OBJECTIVE »
Set out each line from the following listing that includes the word "scene".

DATASET CONTENT »

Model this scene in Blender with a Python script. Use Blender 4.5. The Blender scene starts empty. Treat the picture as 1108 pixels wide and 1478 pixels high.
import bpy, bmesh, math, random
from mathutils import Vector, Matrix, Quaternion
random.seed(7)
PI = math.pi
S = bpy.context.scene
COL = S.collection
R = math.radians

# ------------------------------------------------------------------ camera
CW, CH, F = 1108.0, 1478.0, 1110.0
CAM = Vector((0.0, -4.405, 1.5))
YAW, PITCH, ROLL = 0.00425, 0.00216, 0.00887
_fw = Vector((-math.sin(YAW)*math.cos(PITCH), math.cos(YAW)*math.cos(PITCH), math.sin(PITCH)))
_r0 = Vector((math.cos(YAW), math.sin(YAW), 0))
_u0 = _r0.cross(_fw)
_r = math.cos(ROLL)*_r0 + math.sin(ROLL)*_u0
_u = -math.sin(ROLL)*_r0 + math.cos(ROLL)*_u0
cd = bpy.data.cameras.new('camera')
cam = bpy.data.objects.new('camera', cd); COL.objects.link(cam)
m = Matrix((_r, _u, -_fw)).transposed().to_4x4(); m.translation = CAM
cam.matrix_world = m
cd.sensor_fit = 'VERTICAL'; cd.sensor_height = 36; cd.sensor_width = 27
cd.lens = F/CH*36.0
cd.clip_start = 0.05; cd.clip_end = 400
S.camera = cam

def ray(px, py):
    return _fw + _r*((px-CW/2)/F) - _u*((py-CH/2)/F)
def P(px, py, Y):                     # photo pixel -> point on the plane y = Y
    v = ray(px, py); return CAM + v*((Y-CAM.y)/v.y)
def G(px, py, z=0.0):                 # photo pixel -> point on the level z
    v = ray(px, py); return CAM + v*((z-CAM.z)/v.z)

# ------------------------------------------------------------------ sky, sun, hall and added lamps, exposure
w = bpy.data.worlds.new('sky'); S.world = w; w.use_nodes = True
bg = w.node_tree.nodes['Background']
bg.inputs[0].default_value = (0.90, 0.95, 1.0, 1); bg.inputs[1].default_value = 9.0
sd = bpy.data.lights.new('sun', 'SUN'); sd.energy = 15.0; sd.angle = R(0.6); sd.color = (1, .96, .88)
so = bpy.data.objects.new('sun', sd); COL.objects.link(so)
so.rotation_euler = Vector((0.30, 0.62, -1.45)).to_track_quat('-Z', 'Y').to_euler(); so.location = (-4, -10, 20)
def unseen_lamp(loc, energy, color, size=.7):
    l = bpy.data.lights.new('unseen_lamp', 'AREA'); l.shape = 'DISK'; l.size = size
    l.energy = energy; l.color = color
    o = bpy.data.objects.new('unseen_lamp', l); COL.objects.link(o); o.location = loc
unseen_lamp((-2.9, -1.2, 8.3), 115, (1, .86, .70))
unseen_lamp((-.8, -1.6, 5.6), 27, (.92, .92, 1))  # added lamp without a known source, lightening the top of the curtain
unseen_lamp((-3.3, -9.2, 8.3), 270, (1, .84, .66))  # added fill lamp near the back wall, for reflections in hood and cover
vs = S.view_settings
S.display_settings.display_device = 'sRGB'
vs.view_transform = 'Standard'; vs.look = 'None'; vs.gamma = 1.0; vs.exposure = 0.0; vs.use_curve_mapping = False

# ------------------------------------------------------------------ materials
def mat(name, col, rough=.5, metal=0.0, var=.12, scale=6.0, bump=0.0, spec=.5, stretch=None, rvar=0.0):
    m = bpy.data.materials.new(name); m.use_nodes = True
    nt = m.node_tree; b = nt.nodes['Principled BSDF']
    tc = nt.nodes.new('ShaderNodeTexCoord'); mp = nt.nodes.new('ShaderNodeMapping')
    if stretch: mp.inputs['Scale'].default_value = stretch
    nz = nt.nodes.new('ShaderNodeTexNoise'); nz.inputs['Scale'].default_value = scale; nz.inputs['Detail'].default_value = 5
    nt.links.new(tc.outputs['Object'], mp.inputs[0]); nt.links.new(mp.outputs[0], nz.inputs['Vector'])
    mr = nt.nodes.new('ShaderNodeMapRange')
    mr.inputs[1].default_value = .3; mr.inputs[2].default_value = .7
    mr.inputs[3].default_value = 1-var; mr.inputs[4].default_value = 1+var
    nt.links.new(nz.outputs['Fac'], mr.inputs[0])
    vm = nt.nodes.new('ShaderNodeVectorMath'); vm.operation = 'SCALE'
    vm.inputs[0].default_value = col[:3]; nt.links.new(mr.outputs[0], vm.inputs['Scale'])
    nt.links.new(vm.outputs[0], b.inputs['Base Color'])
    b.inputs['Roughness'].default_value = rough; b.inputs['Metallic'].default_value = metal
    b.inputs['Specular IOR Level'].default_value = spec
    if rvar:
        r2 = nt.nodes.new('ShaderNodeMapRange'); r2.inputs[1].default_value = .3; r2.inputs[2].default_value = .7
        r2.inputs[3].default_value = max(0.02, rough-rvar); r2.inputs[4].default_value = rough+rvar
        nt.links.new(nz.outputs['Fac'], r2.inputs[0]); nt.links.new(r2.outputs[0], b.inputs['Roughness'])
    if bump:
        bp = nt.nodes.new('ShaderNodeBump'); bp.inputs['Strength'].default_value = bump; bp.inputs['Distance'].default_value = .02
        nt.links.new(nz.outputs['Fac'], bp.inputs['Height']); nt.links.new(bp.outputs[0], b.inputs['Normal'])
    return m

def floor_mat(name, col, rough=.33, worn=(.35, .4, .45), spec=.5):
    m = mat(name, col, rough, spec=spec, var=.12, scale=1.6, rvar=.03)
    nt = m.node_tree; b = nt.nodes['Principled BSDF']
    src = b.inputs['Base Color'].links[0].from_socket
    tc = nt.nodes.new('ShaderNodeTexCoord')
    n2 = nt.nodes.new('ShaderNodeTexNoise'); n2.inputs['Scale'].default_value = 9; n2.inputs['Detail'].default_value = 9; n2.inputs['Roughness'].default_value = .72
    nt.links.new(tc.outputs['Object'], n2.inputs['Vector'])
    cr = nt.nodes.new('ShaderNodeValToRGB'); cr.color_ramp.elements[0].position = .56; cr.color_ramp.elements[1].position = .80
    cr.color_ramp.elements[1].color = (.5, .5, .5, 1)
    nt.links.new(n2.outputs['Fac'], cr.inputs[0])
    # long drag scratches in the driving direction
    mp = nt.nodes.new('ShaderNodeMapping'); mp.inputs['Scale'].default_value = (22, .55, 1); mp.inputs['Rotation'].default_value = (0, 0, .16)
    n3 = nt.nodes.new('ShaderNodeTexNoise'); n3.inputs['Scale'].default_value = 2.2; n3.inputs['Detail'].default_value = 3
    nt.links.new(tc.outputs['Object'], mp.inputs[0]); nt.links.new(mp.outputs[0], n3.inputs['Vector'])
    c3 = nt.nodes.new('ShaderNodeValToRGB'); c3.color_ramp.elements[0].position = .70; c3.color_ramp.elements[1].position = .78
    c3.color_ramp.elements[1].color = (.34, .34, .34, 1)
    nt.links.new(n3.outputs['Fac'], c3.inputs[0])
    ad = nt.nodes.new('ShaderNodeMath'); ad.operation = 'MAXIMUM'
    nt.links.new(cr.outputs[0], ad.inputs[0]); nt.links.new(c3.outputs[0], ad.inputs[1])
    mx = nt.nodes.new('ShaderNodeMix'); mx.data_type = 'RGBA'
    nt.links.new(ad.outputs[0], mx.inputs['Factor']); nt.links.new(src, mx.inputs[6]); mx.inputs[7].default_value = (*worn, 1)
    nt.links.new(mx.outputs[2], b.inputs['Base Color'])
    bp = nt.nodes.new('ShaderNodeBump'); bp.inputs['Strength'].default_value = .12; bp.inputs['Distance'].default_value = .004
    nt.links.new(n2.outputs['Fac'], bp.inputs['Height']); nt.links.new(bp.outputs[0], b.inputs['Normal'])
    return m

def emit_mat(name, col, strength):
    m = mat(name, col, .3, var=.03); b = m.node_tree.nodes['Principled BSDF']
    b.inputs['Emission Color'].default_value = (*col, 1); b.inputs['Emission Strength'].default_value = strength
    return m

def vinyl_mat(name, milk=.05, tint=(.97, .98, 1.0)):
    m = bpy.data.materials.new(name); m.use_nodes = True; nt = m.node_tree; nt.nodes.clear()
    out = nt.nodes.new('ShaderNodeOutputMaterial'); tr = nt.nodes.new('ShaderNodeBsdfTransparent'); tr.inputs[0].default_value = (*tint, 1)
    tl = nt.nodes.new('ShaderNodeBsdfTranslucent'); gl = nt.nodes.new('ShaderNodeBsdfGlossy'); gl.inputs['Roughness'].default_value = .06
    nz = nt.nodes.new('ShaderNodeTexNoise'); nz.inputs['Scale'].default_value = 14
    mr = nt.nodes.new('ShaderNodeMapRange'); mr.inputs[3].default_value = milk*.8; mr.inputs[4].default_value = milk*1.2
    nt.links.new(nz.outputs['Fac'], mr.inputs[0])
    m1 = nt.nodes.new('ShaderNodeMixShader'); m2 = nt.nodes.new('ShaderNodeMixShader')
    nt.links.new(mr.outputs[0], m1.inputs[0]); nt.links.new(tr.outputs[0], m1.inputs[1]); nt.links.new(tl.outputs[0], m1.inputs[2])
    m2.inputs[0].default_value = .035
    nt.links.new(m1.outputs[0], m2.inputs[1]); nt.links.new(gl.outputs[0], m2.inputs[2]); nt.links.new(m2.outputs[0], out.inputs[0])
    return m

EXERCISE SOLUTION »
Model this scene in Blender with a Python script. Use Blender 4.5. The Blender scene starts empty. Treat the picture as 1108 pixels wide and 1478 pixels high.
S = bpy.context.scene